Assessments of multisegment companies pose a challenge for financial analysts, who depend heavily on the disclosures provided. According to the authors, the adoption of the management approach in IFRS 8 has led, on average, to an increase in the number of segments reported but to a decrease in the number of line items disclosed per segment. The authors recommend, for the benefit of practitioners, that standard-setters review the reporting format so that neither the quality nor the quantity of information is compromised.
Interestingly, the number of forecast errors for both underdisclosers and overdisclosers is higher than that for the box-ticker group of companies (i.e., those that follow the standard precisely). This finding can imply either a “disclosure overload” phenomenon or analysts’ discounting the extra disclosure information as being of low quality. Companies with overall good financial performance and those involved in mergers and acquisitions are more likely to be in the higher-quality-information group than in the average-quality-information group. The challenge appears to be how to ensure that high-quality information is being provided in the disclosures.

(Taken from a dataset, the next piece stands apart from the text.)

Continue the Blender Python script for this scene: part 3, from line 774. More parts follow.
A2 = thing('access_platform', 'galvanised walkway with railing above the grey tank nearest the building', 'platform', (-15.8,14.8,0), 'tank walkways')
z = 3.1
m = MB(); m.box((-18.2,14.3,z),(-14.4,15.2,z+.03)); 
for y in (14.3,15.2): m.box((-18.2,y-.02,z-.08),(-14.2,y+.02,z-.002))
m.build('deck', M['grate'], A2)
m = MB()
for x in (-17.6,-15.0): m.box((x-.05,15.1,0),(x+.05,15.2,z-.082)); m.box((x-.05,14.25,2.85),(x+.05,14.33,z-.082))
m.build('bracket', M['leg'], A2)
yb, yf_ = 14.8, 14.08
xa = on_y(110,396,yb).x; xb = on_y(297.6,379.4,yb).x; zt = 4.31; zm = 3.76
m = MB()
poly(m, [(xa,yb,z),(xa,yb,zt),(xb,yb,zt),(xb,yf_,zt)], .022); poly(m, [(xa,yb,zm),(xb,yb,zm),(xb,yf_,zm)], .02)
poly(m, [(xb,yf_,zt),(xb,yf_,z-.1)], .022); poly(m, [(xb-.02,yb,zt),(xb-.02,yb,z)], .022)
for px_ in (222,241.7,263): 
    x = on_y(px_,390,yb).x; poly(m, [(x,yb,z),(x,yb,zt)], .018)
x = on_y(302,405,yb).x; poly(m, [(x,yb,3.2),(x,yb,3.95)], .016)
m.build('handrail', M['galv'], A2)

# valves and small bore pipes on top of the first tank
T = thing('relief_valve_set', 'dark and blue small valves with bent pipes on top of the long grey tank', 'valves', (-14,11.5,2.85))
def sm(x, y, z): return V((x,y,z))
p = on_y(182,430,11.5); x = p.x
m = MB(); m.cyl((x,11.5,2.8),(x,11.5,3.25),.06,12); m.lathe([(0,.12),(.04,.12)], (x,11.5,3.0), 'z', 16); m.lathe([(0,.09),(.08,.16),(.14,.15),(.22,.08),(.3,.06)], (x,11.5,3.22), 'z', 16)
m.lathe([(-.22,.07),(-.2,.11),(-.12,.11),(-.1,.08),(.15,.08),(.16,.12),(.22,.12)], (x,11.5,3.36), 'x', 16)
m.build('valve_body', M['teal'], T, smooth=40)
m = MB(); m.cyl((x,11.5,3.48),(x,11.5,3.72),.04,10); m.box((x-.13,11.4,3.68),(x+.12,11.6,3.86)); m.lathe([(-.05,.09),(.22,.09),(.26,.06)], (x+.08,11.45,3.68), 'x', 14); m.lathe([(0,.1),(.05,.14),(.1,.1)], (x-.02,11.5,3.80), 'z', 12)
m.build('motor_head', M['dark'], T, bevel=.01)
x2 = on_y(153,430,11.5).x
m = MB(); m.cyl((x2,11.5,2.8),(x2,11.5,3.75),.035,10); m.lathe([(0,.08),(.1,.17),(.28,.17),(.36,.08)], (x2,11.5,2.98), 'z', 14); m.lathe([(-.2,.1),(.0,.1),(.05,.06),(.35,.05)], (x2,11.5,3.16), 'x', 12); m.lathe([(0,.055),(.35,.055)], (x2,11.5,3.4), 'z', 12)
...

How Did the Authors Conduct This Research?

The authors base this research on one-year information derived from a sample of 270 nonfinancial multisegment European firms in the STOXX Europe 600 Index as of 31 December 2009 that report nongeographic operating segments. They explore both dimensions of segment reporting: quality and quantity.
By using multinomial logistic models in which companies fall into the underdiscloser or overdiscloser group compared with the benchmark (i.e., middle) box-ticker group, the authors examine the quantity issue. Similarly, they investigate measures of segment-reporting quality by using multilogit analyses, classifying segment-reporting quality as high (High Ql), low (Low Ql), or average (Avg Ql). The companies are then plotted along quantity and quality dimensions to determine the accuracy of financial analysts’ earnings forecasts.

Abstractor’s Viewpoint

The challenge of how to formulate the perfect standard that will address the issue of the quality of disclosure information faced by financial analysts remains. This issue is global, requiring the involvement of practitioners, who should offer their input to standard-setters.